Other Menthol/Pre-Menthol releases

Retro without a lick of irony and with all the melody that most purveyors of the current Electroklash movement seem to have forgotten once drove their forefathers’ genre, Menthol deliver the goods with panache. Following the release of a 1995 album for Capitol Records and their 1993 Mud Records debut (under the moniker Mother), this outing was nearly lost due to you’ve-heard-it-all-before record industry dealings. Or maybe you haven’t heard it all before. This version of Danger: Rock Science! was re-recorded in 2002 for less than 1% of the original cost, yet retains its predecessor’s central processing unit.

Menthol’s singer/lyricist/guitarist Balthazar de Lay explains the influences: “There are of course undeniable songwriting and sonic nods to some late 70's/early 80's bands like Devo and New Order, otherwise known as the music my mom did aerobics to when I was in middle school! Likewise our drummer's parents exposed him to a pretty healthy dose of new wave as a lad, and some of our bass player's relatives were musicians in that scene as well, having played with Nick Lowe and Elvis Costello back in the day. So I guess you could say this album involves us throwing our parents' music into the context of the Menthol Loud Guitar ideology people have already come to know through our last record. Not very rebellious of us!” De Lay’s international upbringing comes out as well: “There are also some uniquely French influences of the same style that come from my time spent growing up in Paris: Charles de Goal, Space Art, Telephone, Lio. For my part, much of the ‘spirit’ of Danger: Rock Science! was heavily informed by Charles de Goal's sound: kind of like an early Gang of Four but with drum machine and keyboards, all with a distinctive French-waiter kind of brooding aggression. Charles de Goal wrote a song called ‘Modem’ in which the singer gets pissed off when he loses his telephone connection to his personal computer and he can't reconnect to the internet, in fucking 1981! Unrecognized visionaries, these guys!”

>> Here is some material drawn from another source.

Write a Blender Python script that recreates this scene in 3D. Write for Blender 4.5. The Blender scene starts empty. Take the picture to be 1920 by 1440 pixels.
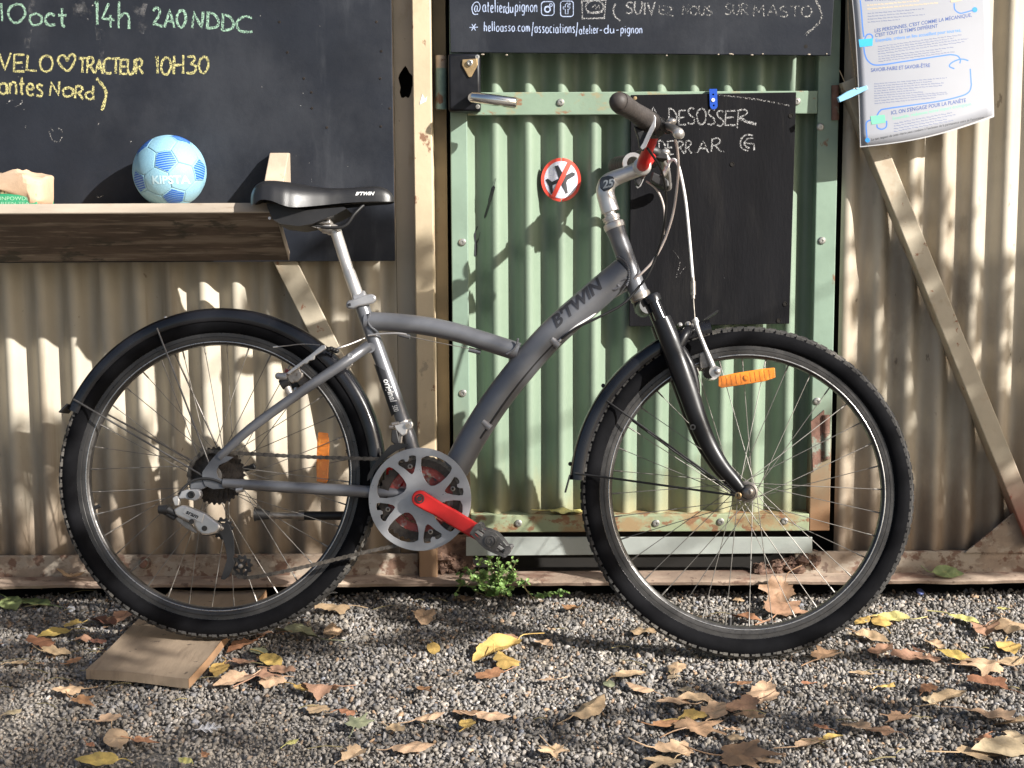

The same can’t be said of Menthol’s last record label who didn’t anticipate the 21st Century backward glance to a previous generation: “The making of this record has been almost a comedy for us: completing it once for Capitol almost 3 years ago only to have most of the people at that label express to us how uncomfortable they were with the New Wave/1980's aspect of the music... fast forward to our new millennium, and with it a rapid re-integration of 80's aesthetics into popular culture, which I think applies as much to Britney Spears and Latin Pop Idols (Rico Suave anyone?) as it does to so-called Electroklash from NY/Berlin. All the while we've just been doing our thing our way in our own little corner of the rock firmament. Until now, that is!”